Política

Congresso pode mudar lei sobre prisão especial

Supremo Tribunal Federal derruba prisão especial para quem tem curso superior e debate passa por parlamentares

Por Thayanne Magalhães com Tribuna Independente 11/04/2023 09h52
Congresso pode mudar lei sobre  prisão especial
Advogado criminal Leonardo de Moraes repercutiu decisão do Supremo - Foto: Assessoria

O Supremo Tribunal Federal (STF) derrubou, no final do mês de março, um dispositivo do Código de Processo Penal (CPP) que garante a formados em cursos superiores o direito de ficarem presos, provisoriamente, em celas especiais.

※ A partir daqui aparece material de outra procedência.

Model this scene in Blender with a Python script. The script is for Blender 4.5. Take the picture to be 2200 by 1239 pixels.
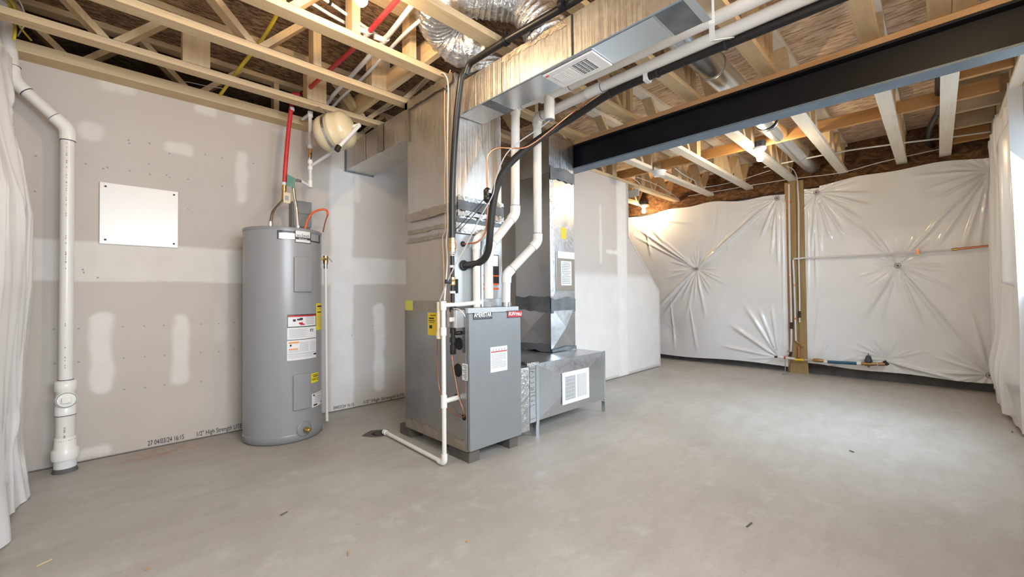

Os ministros julgaram, no plenário virtual, uma ação protocolada pela Procuradoria-Geral da República (PGR) em 2015 que questionou o benefício previsto no Código de Processo Penal.

Para o advogado criminalista e presidente da Caixa de Assistência dos Advogados de Alagoas (CAA/AL), Leonardo de Moraes, a mudança acerca da prisão especial é esperada, porém, a sua revogação não deve acontecer por interpretação do STF.

“A mudança da prisão especial é uma mudança que seria necessária para não diferenciar a prisão de pessoas comuns da de pessoas que possuem curso superior. É até normal que ela venha acontecer. O problema é haver a sua modificação, a sua revogação, por interpretação do STF. Por que digo isso? Existe uma lei que diz, no Código de Processo Penal, que as pessoas que possuem curso superior têm o direito, portanto, à prisão especial. Se existe uma lei, não é o Supremo que vai derrubar esse direito por meio de interpretação. Será necessário que a existência de uma nova lei, feita pelo Congresso Nacional, revogando a lei anterior, e acabasse então com a prisão especial. Esse é um ponto”, explica o especialista.

Leonardo de Moraes explica ainda que o fim da prisão especial pelo Supremo, não exclui outras prisões especiais para algumas autoridades, a exemplo do presidente do Congresso Nacional, deputados federais, senadores da República, deputados estaduais, magistrados, membros do Ministério Público, defensores públicos e também advogados.

“Esse é o outro ponto. Algumas dessas categorias, como acontece com a advocacia, se tem o direito de ficar em sala de Estado Maior, em alguma dependência da Polícia Militar, Corpo de Bombeiros, Exército, Aeronáutica ou Marinha enquanto fosse preso provisoriamente. Enquanto houvesse prisão preventiva ou temporária, deve-se ficar nesses locais. Portanto, o fim da prisão especial para quem tem curso superior, não exclui outras formas de prisão especial para outras categorias”, concluiu.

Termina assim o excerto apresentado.